The Touch of a Poet was an open reading series that rose out of the rich poetic traditions of Berkeley and the San Francisco Bay Area. In 1996, the basement area of the old UC Art Museum was their gathering place for these readings and performances. Formerly, the meeting place had been a basement storage room with no windows and was only big enough to seat an audience of about thirty.
Each Monday night the room would be transformed into a stage. A bamboo, bi-fold screen was positioned in a corner of the room and a brightly-colored, tie-dyed cloth was draped over it as the backdrop. When the mic was plugged in and the track lights were swung away from the walls and onto the poets, their stage was set.
It was during this first year that the Touch of the Poet readings became a Berkeley cable TV series on the city’s fledgling cable-access channel. The idea of filming a series of local poets was a very ambitious notion. The weekly two-hour recordings of a couple dozen poets were edited and shown on Channel 25. The poets were viewed on “primetime Friday nights” at 8 PM. Back then, if you were played on a local public access station like Berkeley’s, you were broadcast over and over again all days of the week.

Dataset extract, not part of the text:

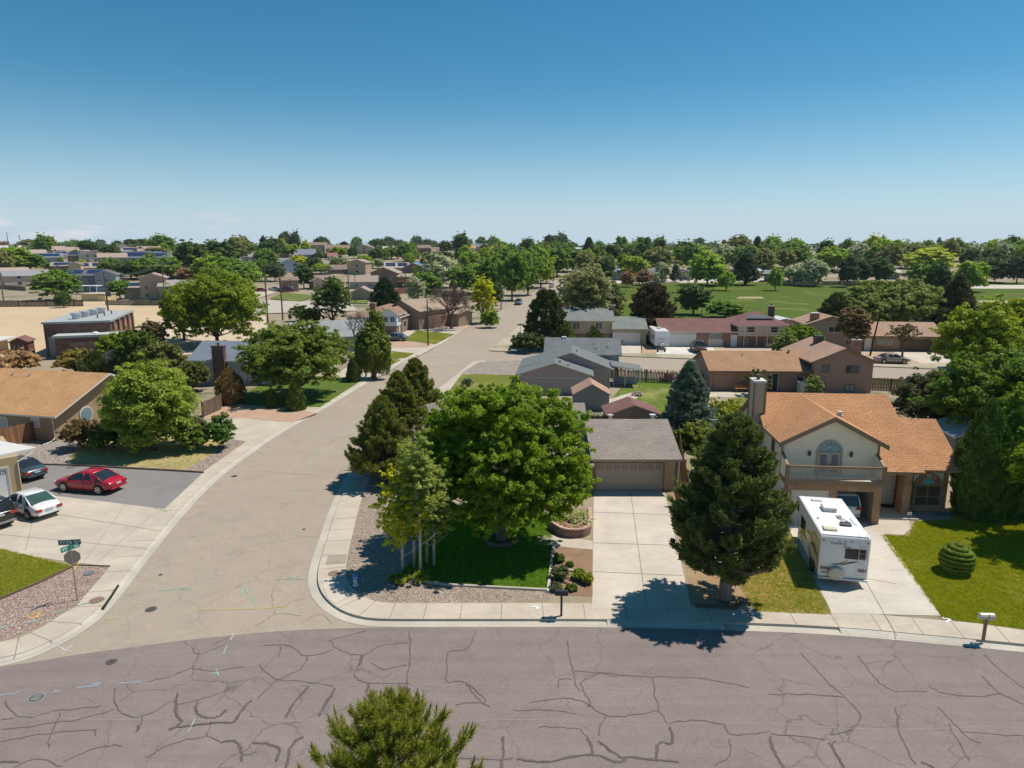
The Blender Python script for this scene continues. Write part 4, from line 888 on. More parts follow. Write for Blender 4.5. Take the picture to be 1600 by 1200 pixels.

L A Wood, founder of the website Berkeley Citizen, shot and produced the series using a 3-chip Canon camera. Editing choices were made with the idea that everyone should have an opportunity for TV exposure and not just a few well-known poets. This contributes to the great diversity seen in the programs.
Today, in a digital age where everyone owns a camera, it might be hard to imagine how unique an enterprise it was to produce a television series of over fifty programs for local broadcast. It is not surprising that the Touch of a Poet series was the first of its kind in Berkeley. The series propped up our public access facility in the first few years of its operations and promoted the possibilities of this new resource to our local community.
As might be expected, in 1996 the high-profile series also began to have a noticeable impact on Berkeley’s poetry scene. The presence of a camera and the possibility of wider exposure via local TV brought a special air to the readings. The program’s poets were linked together much like a large poetry festival. This is why the Touch of a Poet cable series has been seen as Berkeley’s first poetry festival. Clearly, the TV series contributed directly to the idea of a broader poetry venue beyond the many local “coffee-shop” readings of those days.
The 1996 Public Access Series morphed into what became the Berkeley Poetry Festival, now more than two decades old. These annual poetry festivals owe much to the Touch of a Poet cable series beyond its history. Back then, the cable productions helped influence the city’s funding of the Poetry Festivals, now linked with Berkeley City College. The first Berkeley Poetry Festival was recorded and produced in 1999 by the Touch of the Poet production crew, and of course, was broadcast on Berkeley’s Public Access channel.
Each generation has it’s own look, its own songs and unique voices. The 130 hours of archived poetry performances are a rare glimpse back to that time, sharing in the intimacy of the moment, more than a quarter of a century ago.